**Task directions:**
Repeat the full listing below verbatim and keep the images out.

**Data extract:**
-- -- --

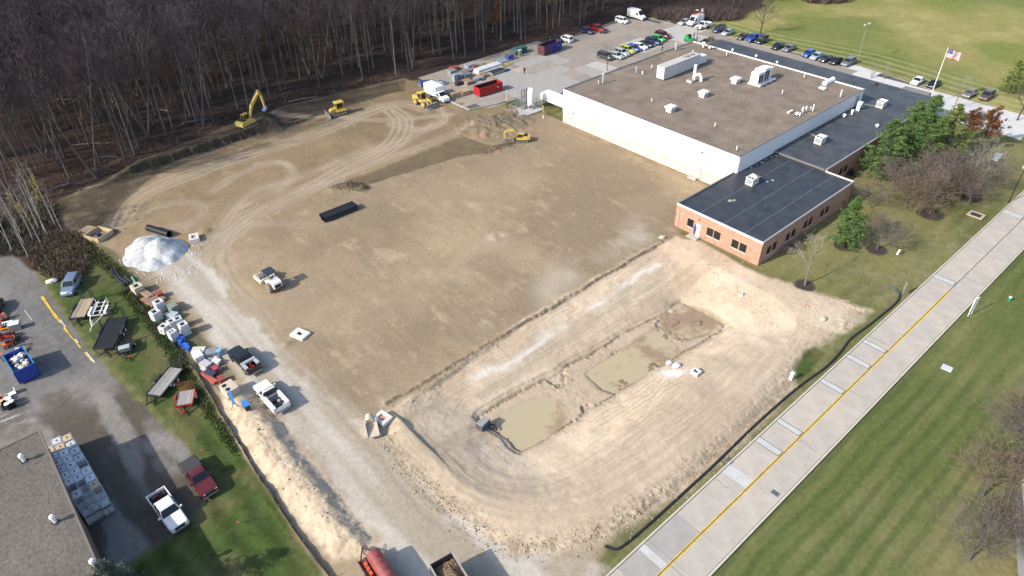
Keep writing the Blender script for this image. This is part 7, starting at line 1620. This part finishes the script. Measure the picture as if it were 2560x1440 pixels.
# ---------------------------------------------------------------- right-hand roadside
def fence_line(pts, label, hh, m, postm, step=2.4, nm='silt_fence'):
    o = thing(nm, label, 'silt fence', (0, 0, 0)); W_ = []
    for a, b in zip(pts, pts[1:]):
        p, q = spot(*a), spot(*b); n = max(1, int((q - p).length / .8)); W_ += [p.lerp(q, k / n) for k in range(n)]
    W_.append(spot(*pts[-1])); rs = random.Random(9); vs_ = []
    for i, p in enumerate(W_):
        z = ground_z(p.x, p.y) - .05; ox, oy = rs.uniform(-.1, .1), rs.uniform(-.1, .1); vs_ += [(p.x, p.y, z), (p.x + ox, p.y + oy, z + hh * rs.uniform(.75, 1.1)), (p.x + ox + .04, p.y + oy + .04, z + hh * .8), (p.x + .12, p.y + .12, z)]
    fs = [(i * 4 + k, i * 4 + 4 + k, i * 4 + 4 + (k + 1) % 4, i * 4 + (k + 1) % 4) for i in range(len(W_) - 1) for k in range(4)]
    MB().add(vs_, fs).build('fabric', m, o); pm_ = MB().box(-.025, .025, -.025, .025, -.2, hh + .25).mesh('post', postm); acc = 0
    for a, b in zip(W_, W_[1:]):
        acc += (b - a).length
        if acc > step: link('post', pm_, o, (b.x + .08, b.y, ground_z(b.x, b.y)), rs.random()); acc = 0
    return o
fence_line([(188, 578), (215, 608), (250, 655), (300, 708), (330, 735), (352, 768), (385, 803), (420, 848), (455, 888), (490, 930), (520, 980), (560, 1048), (600, 1113), (640, 1183), (690, 1258), (740, 1333), (790, 1403), (840, 1462)], 'black silt fence on wooden stakes along the left lawn', .55, mat('fence_fabric', (.035, .034, .034), .7, .3, 3), woods[1])
def sock(pts, label, r, m):
    P_ = [spot(*p) for p in pts]
    for _ in range(2): P_ = [P_[0]] + [v for a, b in zip(P_, P_[1:]) for v in (a.lerp(b, .25), a.lerp(b, .75))] + [P_[-1]]
    tag(MB().tube([(p.x, p.y, ground_z(p.x, p.y) + r * .7) for p in P_], r, 7).build('silt_sock', m), label, 'silt sock')
sockm = mat('sock_black', (.02, .022, .026), .55, .3, 3)
sock([(2251, 735), (2248, 748), (2232, 765), (2200, 791), (2170, 815), (2145, 832), (2122, 850), (2108, 872), (2084, 900), (2060, 922), (2030, 942), (1982, 978), (1905, 1046), (1850, 1098), (1790, 1158), (1700, 1240), (1640, 1295), (1600, 1330), (1562, 1362), (1540, 1376), (1512, 1366)], 'long black silt sock winding along the road verge', .14, sockm)
sock([(2252, 736), (2240, 724), (2218, 715)], 'short blue-black end of sock at the road sign', .16, mat('sock_blue', (.03, .06, .09), .5, .2))
for i, px in enumerate([(1990, 972), (1900, 1050), (1830, 1118), (1745, 1198), (1690, 1250), (1630, 1303), (1575, 1352)]):
    q = gz(*px); tag(MB().box(-.025, .025, -.025, .025, -.2, .75).build('wood_stake', woods[2], None, q), ('thin stake on the silt sock beside the white pedestal', 'thin stake on the silt sock second from the white pedestal', 'thin stake on the silt sock third from the white pedestal', 'thin stake on the silt sock near the worksite-side drain', 'thin stake on the silt sock just past the drain', 'thin stake on the silt sock next to last', 'thin stake on the silt sock nearest its coiled end')[i], 'stake', 'stakes along the silt sock')
p = spot(2255, 738); o = thing('road_sign', 'grey-backed twin road sign at the end of the silt sock', 'road sign', (p.x, p.y, 0), VU - R(60)); hs_ = hgt((2255, 738), (2262, 706)); MB().cyl((0, 0, -.1), (0, 0, hs_), .035, n=6).build('post', galv, o)
for z in (hs_ - .75, hs_ - .02): MB().box(-.32, .32, -.06, -.03, z - .66, z).build('sign_plate', galv, o)
p = spot(2424, 787); o = thing('yard_notice', 'tall white notice board on the far lawn facing the road', 'sign', (p.x, p.y, 0), VU + R(75)); hs_ = hgt((2424, 787), (2440, 749))
for x in (-.3, .3): MB().bar((x, 0, -.1), (x, 0, 1.0), .09).build('post', white, o)
MB().box(-.42, .42, -.06, .06, .95, hs_ + .3).build('board', white, o)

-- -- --

**Answer to the task:**
Keep writing the Blender script for this image. This is part 7, starting at line 1620. This part finishes the script. Measure the picture as if it were 2560x1440 pixels.
# ---------------------------------------------------------------- right-hand roadside
def fence_line(pts, label, hh, m, postm, step=2.4, nm='silt_fence'):
    o = thing(nm, label, 'silt fence', (0, 0, 0)); W_ = []
    for a, b in zip(pts, pts[1:]):
        p, q = spot(*a), spot(*b); n = max(1, int((q - p).length / .8)); W_ += [p.lerp(q, k / n) for k in range(n)]
    W_.append(spot(*pts[-1])); rs = random.Random(9); vs_ = []
    for i, p in enumerate(W_):
        z = ground_z(p.x, p.y) - .05; ox, oy = rs.uniform(-.1, .1), rs.uniform(-.1, .1); vs_ += [(p.x, p.y, z), (p.x + ox, p.y + oy, z + hh * rs.uniform(.75, 1.1)), (p.x + ox + .04, p.y + oy + .04, z + hh * .8), (p.x + .12, p.y + .12, z)]
    fs = [(i * 4 + k, i * 4 + 4 + k, i * 4 + 4 + (k + 1) % 4, i * 4 + (k + 1) % 4) for i in range(len(W_) - 1) for k in range(4)]
    MB().add(vs_, fs).build('fabric', m, o); pm_ = MB().box(-.025, .025, -.025, .025, -.2, hh + .25).mesh('post', postm); acc = 0
    for a, b in zip(W_, W_[1:]):
        acc += (b - a).length
        if acc > step: link('post', pm_, o, (b.x + .08, b.y, ground_z(b.x, b.y)), rs.random()); acc = 0
    return o
fence_line([(188, 578), (215, 608), (250, 655), (300, 708), (330, 735), (352, 768), (385, 803), (420, 848), (455, 888), (490, 930), (520, 980), (560, 1048), (600, 1113), (640, 1183), (690, 1258), (740, 1333), (790, 1403), (840, 1462)], 'black silt fence on wooden stakes along the left lawn', .55, mat('fence_fabric', (.035, .034, .034), .7, .3, 3), woods[1])
def sock(pts, label, r, m):
    P_ = [spot(*p) for p in pts]
    for _ in range(2): P_ = [P_[0]] + [v for a, b in zip(P_, P_[1:]) for v in (a.lerp(b, .25), a.lerp(b, .75))] + [P_[-1]]
    tag(MB().tube([(p.x, p.y, ground_z(p.x, p.y) + r * .7) for p in P_], r, 7).build('silt_sock', m), label, 'silt sock')
sockm = mat('sock_black', (.02, .022, .026), .55, .3, 3)
sock([(2251, 735), (2248, 748), (2232, 765), (2200, 791), (2170, 815), (2145, 832), (2122, 850), (2108, 872), (2084, 900), (2060, 922), (2030, 942), (1982, 978), (1905, 1046), (1850, 1098), (1790, 1158), (1700, 1240), (1640, 1295), (1600, 1330), (1562, 1362), (1540, 1376), (1512, 1366)], 'long black silt sock winding along the road verge', .14, sockm)
sock([(2252, 736), (2240, 724), (2218, 715)], 'short blue-black end of sock at the road sign', .16, mat('sock_blue', (.03, .06, .09), .5, .2))
for i, px in enumerate([(1990, 972), (1900, 1050), (1830, 1118), (1745, 1198), (1690, 1250), (1630, 1303), (1575, 1352)]):
    q = gz(*px); tag(MB().box(-.025, .025, -.025, .025, -.2, .75).build('wood_stake', woods[2], None, q), ('thin stake on the silt sock beside the white pedestal', 'thin stake on the silt sock second from the white pedestal', 'thin stake on the silt sock third from the white pedestal', 'thin stake on the silt sock near the worksite-side drain', 'thin stake on the silt sock just past the drain', 'thin stake on the silt sock next to last', 'thin stake on the silt sock nearest its coiled end')[i], 'stake', 'stakes along the silt sock')
p = spot(2255, 738); o = thing('road_sign', 'grey-backed twin road sign at the end of the silt sock', 'road sign', (p.x, p.y, 0), VU - R(60)); hs_ = hgt((2255, 738), (2262, 706)); MB().cyl((0, 0, -.1), (0, 0, hs_), .035, n=6).build('post', galv, o)
for z in (hs_ - .75, hs_ - .02): MB().box(-.32, .32, -.06, -.03, z - .66, z).build('sign_plate', galv, o)
p = spot(2424, 787); o = thing('yard_notice', 'tall white notice board on the far lawn facing the road', 'sign', (p.x, p.y, 0), VU + R(75)); hs_ = hgt((2424, 787), (2440, 749))
for x in (-.3, .3): MB().bar((x, 0, -.1), (x, 0, 1.0), .09).build('post', white, o)
MB().box(-.42, .42, -.06, .06, .95, hs_ + .3).build('board', white, o)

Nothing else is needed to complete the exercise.